Given data:

◇ ◇ ◇

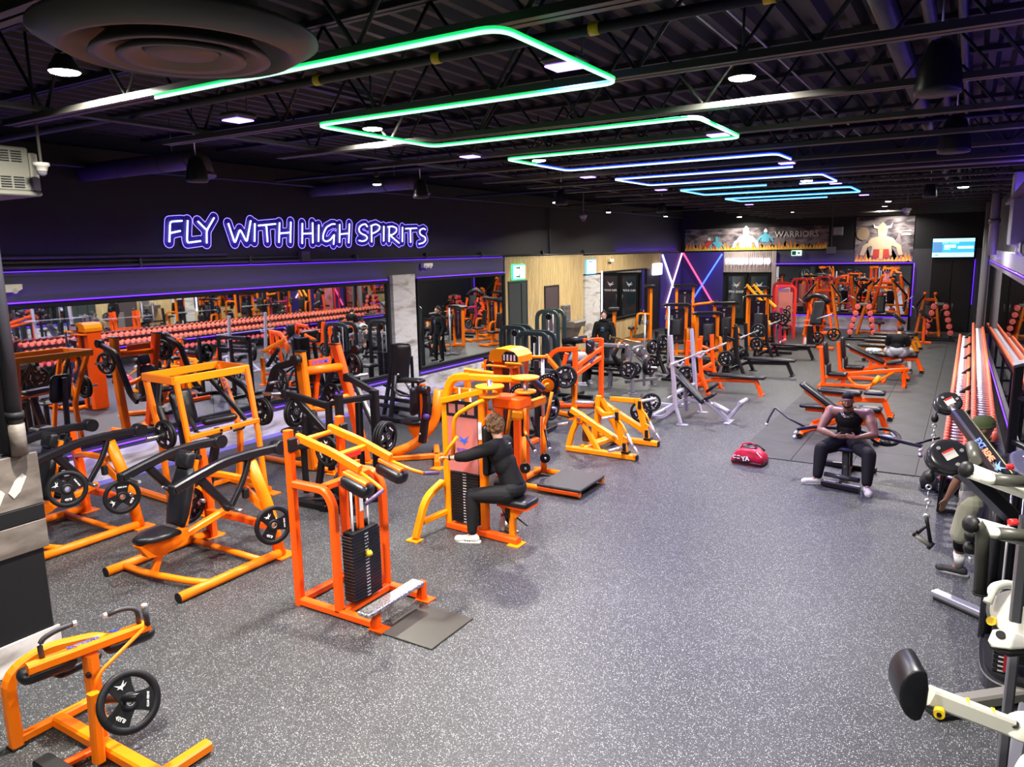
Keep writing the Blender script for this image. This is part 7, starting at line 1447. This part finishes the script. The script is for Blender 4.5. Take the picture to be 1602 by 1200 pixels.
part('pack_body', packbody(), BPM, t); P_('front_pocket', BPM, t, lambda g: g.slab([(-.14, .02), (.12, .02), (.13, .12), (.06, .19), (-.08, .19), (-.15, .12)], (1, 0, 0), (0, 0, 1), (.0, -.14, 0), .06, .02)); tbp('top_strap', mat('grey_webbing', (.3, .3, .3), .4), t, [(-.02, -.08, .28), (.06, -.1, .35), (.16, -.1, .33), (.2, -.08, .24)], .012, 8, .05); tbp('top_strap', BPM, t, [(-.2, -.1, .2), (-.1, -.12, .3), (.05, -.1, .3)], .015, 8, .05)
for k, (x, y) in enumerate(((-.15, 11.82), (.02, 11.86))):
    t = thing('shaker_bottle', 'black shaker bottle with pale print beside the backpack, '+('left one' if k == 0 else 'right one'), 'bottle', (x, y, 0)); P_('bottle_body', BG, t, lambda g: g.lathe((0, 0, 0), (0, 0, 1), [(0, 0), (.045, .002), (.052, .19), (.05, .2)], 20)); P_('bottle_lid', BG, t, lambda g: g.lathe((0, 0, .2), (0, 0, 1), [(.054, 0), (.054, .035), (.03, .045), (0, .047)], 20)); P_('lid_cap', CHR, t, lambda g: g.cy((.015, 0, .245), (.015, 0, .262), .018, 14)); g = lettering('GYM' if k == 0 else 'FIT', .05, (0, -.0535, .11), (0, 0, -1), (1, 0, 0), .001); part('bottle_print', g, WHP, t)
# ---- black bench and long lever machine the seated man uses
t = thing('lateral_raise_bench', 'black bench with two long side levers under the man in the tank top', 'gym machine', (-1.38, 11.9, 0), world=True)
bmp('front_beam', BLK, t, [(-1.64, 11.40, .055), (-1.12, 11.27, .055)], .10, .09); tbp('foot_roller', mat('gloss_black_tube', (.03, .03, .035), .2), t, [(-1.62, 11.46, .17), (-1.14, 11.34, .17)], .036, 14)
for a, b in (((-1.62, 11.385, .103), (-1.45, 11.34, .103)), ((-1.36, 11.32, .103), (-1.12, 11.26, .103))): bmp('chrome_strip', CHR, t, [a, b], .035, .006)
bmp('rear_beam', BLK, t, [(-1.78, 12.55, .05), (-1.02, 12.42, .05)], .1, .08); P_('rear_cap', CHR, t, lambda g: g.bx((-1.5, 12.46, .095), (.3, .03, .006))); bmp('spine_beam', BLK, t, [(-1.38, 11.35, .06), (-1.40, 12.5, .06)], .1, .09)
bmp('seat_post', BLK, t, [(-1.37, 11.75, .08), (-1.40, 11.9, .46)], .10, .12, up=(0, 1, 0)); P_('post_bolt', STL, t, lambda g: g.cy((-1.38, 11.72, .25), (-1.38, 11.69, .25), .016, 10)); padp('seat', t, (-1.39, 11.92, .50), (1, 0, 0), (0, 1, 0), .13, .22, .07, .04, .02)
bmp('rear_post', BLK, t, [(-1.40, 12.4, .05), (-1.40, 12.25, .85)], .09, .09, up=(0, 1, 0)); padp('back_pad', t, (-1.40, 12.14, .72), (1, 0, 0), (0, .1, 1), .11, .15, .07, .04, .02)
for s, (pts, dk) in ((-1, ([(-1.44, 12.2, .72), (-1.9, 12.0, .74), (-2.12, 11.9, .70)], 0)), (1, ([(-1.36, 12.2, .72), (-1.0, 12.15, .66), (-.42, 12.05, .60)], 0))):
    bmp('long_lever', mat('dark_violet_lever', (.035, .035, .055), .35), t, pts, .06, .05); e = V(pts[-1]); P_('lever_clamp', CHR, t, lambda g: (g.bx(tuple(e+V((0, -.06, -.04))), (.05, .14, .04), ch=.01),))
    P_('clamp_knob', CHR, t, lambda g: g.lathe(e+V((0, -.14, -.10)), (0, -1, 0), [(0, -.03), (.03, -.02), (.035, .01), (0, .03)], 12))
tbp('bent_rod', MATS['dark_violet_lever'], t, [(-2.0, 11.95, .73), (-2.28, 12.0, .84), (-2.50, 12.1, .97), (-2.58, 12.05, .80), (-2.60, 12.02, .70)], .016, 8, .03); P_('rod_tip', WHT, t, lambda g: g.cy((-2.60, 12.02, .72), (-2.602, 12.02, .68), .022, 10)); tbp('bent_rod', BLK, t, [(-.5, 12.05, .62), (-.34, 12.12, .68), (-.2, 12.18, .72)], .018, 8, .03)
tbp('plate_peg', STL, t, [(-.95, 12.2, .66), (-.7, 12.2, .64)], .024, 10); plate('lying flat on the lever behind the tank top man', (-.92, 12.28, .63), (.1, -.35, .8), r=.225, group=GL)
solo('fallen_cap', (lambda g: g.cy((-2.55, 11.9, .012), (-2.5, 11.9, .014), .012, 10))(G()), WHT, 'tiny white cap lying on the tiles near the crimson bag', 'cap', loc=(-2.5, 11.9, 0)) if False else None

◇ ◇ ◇

Copy every line of the data exactly as written, excluding the pictures.

Answer to the task:
Keep writing the Blender script for this image. This is part 7, starting at line 1447. This part finishes the script. The script is for Blender 4.5. Take the picture to be 1602 by 1200 pixels.
part('pack_body', packbody(), BPM, t); P_('front_pocket', BPM, t, lambda g: g.slab([(-.14, .02), (.12, .02), (.13, .12), (.06, .19), (-.08, .19), (-.15, .12)], (1, 0, 0), (0, 0, 1), (.0, -.14, 0), .06, .02)); tbp('top_strap', mat('grey_webbing', (.3, .3, .3), .4), t, [(-.02, -.08, .28), (.06, -.1, .35), (.16, -.1, .33), (.2, -.08, .24)], .012, 8, .05); tbp('top_strap', BPM, t, [(-.2, -.1, .2), (-.1, -.12, .3), (.05, -.1, .3)], .015, 8, .05)
for k, (x, y) in enumerate(((-.15, 11.82), (.02, 11.86))):
    t = thing('shaker_bottle', 'black shaker bottle with pale print beside the backpack, '+('left one' if k == 0 else 'right one'), 'bottle', (x, y, 0)); P_('bottle_body', BG, t, lambda g: g.lathe((0, 0, 0), (0, 0, 1), [(0, 0), (.045, .002), (.052, .19), (.05, .2)], 20)); P_('bottle_lid', BG, t, lambda g: g.lathe((0, 0, .2), (0, 0, 1), [(.054, 0), (.054, .035), (.03, .045), (0, .047)], 20)); P_('lid_cap', CHR, t, lambda g: g.cy((.015, 0, .245), (.015, 0, .262), .018, 14)); g = lettering('GYM' if k == 0 else 'FIT', .05, (0, -.0535, .11), (0, 0, -1), (1, 0, 0), .001); part('bottle_print', g, WHP, t)
# ---- black bench and long lever machine the seated man uses
t = thing('lateral_raise_bench', 'black bench with two long side levers under the man in the tank top', 'gym machine', (-1.38, 11.9, 0), world=True)
bmp('front_beam', BLK, t, [(-1.64, 11.40, .055), (-1.12, 11.27, .055)], .10, .09); tbp('foot_roller', mat('gloss_black_tube', (.03, .03, .035), .2), t, [(-1.62, 11.46, .17), (-1.14, 11.34, .17)], .036, 14)
for a, b in (((-1.62, 11.385, .103), (-1.45, 11.34, .103)), ((-1.36, 11.32, .103), (-1.12, 11.26, .103))): bmp('chrome_strip', CHR, t, [a, b], .035, .006)
bmp('rear_beam', BLK, t, [(-1.78, 12.55, .05), (-1.02, 12.42, .05)], .1, .08); P_('rear_cap', CHR, t, lambda g: g.bx((-1.5, 12.46, .095), (.3, .03, .006))); bmp('spine_beam', BLK, t, [(-1.38, 11.35, .06), (-1.40, 12.5, .06)], .1, .09)
bmp('seat_post', BLK, t, [(-1.37, 11.75, .08), (-1.40, 11.9, .46)], .10, .12, up=(0, 1, 0)); P_('post_bolt', STL, t, lambda g: g.cy((-1.38, 11.72, .25), (-1.38, 11.69, .25), .016, 10)); padp('seat', t, (-1.39, 11.92, .50), (1, 0, 0), (0, 1, 0), .13, .22, .07, .04, .02)
bmp('rear_post', BLK, t, [(-1.40, 12.4, .05), (-1.40, 12.25, .85)], .09, .09, up=(0, 1, 0)); padp('back_pad', t, (-1.40, 12.14, .72), (1, 0, 0), (0, .1, 1), .11, .15, .07, .04, .02)
for s, (pts, dk) in ((-1, ([(-1.44, 12.2, .72), (-1.9, 12.0, .74), (-2.12, 11.9, .70)], 0)), (1, ([(-1.36, 12.2, .72), (-1.0, 12.15, .66), (-.42, 12.05, .60)], 0))):
    bmp('long_lever', mat('dark_violet_lever', (.035, .035, .055), .35), t, pts, .06, .05); e = V(pts[-1]); P_('lever_clamp', CHR, t, lambda g: (g.bx(tuple(e+V((0, -.06, -.04))), (.05, .14, .04), ch=.01),))
    P_('clamp_knob', CHR, t, lambda g: g.lathe(e+V((0, -.14, -.10)), (0, -1, 0), [(0, -.03), (.03, -.02), (.035, .01), (0, .03)], 12))
tbp('bent_rod', MATS['dark_violet_lever'], t, [(-2.0, 11.95, .73), (-2.28, 12.0, .84), (-2.50, 12.1, .97), (-2.58, 12.05, .80), (-2.60, 12.02, .70)], .016, 8, .03); P_('rod_tip', WHT, t, lambda g: g.cy((-2.60, 12.02, .72), (-2.602, 12.02, .68), .022, 10)); tbp('bent_rod', BLK, t, [(-.5, 12.05, .62), (-.34, 12.12, .68), (-.2, 12.18, .72)], .018, 8, .03)
tbp('plate_peg', STL, t, [(-.95, 12.2, .66), (-.7, 12.2, .64)], .024, 10); plate('lying flat on the lever behind the tank top man', (-.92, 12.28, .63), (.1, -.35, .8), r=.225, group=GL)
solo('fallen_cap', (lambda g: g.cy((-2.55, 11.9, .012), (-2.5, 11.9, .014), .012, 10))(G()), WHT, 'tiny white cap lying on the tiles near the crimson bag', 'cap', loc=(-2.5, 11.9, 0)) if False else None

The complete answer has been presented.